The initiative involves a partnership with the United Way of Tarrant County with the goal of reducing violent crime in targeted communities by supporting community groups working to end violence.

“It’s a collaboration of like-minded people who understand that a one-second decision can literally be a difference between life and death,” Noakes told the city council on Tuesday. 

“A lot of the violence we are seeing across the county and unfortunately what we’re seeing across Fort Worth and Tarrant County right now involves a lot of unaddressed trauma,” Noakes added.

Noakes claimed the program has a proven track record of over 20 years in different communities across the country. 

“It’s not us going into the community telling them what they need, it’s working with the community to find out what they want to do,” said Noakes.

The initiative will be implemented in five fashions:

  • Community mobilization
  • Opportunities provision, working with workforce employment systems
  • Social intervention, which would be outreach services 
  • Suppression, such as community policing 
  • Organization change and development

The United Way of Tarrant County will take the lead in implementing the program, while a steering committee will oversee the collaboration. 

“It’s very much in the wheelhouse of the United Way to bring people together, focus on an issue, and working alongside each other so we can make sure we’re complimenting each other, not duplicating,” said Leah King, CEO of the United Way of Tarrant County. 

“We truly are helping young people in particular move from those split-second decisions that they may live to regret for the rest of their lives, if they get to live,” said King. 

The collaboration will cost $6.5 million to be implemented and be funded by taxpayer dollars from the American Rescue Plan Act (ARPA).

“We know that in order to get this done, it’s going to literally take every institution within the community to come together,” said King. 

The United Way of Tarrant County and Fort Worth City Council member Jared Williams pushed a similar collaboration last month specifically to address teen gun violence. 

Williams called the problem of teen gun violence in Tarrant County an endemic in a May 25 letter to City Manager David Cooke.
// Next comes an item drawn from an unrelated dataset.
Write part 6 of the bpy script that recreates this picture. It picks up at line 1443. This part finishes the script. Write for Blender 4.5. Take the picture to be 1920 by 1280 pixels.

He cited a report from the Fort Worth Star-Telegram that found 101 middle or high-school-aged youths have died from gun violence in Tarrant County since 2016.

“That’s at least 4-5 classrooms of children we’ve lost,” Williams wrote.

Williams’ proposed collaboration with United Way of Tarrant County is contingent upon the Fort Worth City Council approving the use of $4.4 million from the ARPA for the program. It is unclear when the city of Fort Worth will vote on potentially approving the ARPA funds.

Still, Williams and King said the $4.4 million is to start the collaboration to fight crime, and it may take as much as $20 million over the next ten years to address the issue entirely. 

“Our young people didn’t get this way overnight,” King said.